Hey folks,
Lately, I've been thinking a lot about what 'real yield' truly means in the context of farming. We all chase those sky-high APYs, but often, they're inflated by inflationary token emissions or unsustainable incentives. I'm starting to shift my focus towards protocols that generate actual revenue from their operations and distribute it to token holders or stakers. Think of it like dividends from a traditional stock, but in crypto.
Some examples I've been looking into:
- Decentralized Exchanges (DEXs): Protocols like Uniswap or Curve that earn trading fees. When you stake their governance tokens (e.g., UNI, CRV), you can often claim a portion of these fees.
- Lending Protocols: Aave and Compound generate interest from loans. A portion of this interest can be directed towards stakers of their native tokens.

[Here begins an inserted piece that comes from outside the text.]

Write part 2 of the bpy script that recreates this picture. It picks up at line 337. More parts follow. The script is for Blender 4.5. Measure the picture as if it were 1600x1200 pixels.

- Real World Assets (RWAs): Platforms that tokenize and generate yield from assets like real estate or invoices. The income generated is then distributed.
The challenge, of course, is that 'real yield' protocols often have lower headline APYs compared to emission-heavy farms. However, I believe they offer a more sustainable and less risky path for long-term yield generation. The risk of impermanent loss or smart contract exploits is still present, but the underlying yield mechanism is more robust.
What are your thoughts on this? Are you actively seeking out 'real yield' opportunities? Any protocols you'd recommend exploring in this space? Let's discuss the pros and cons!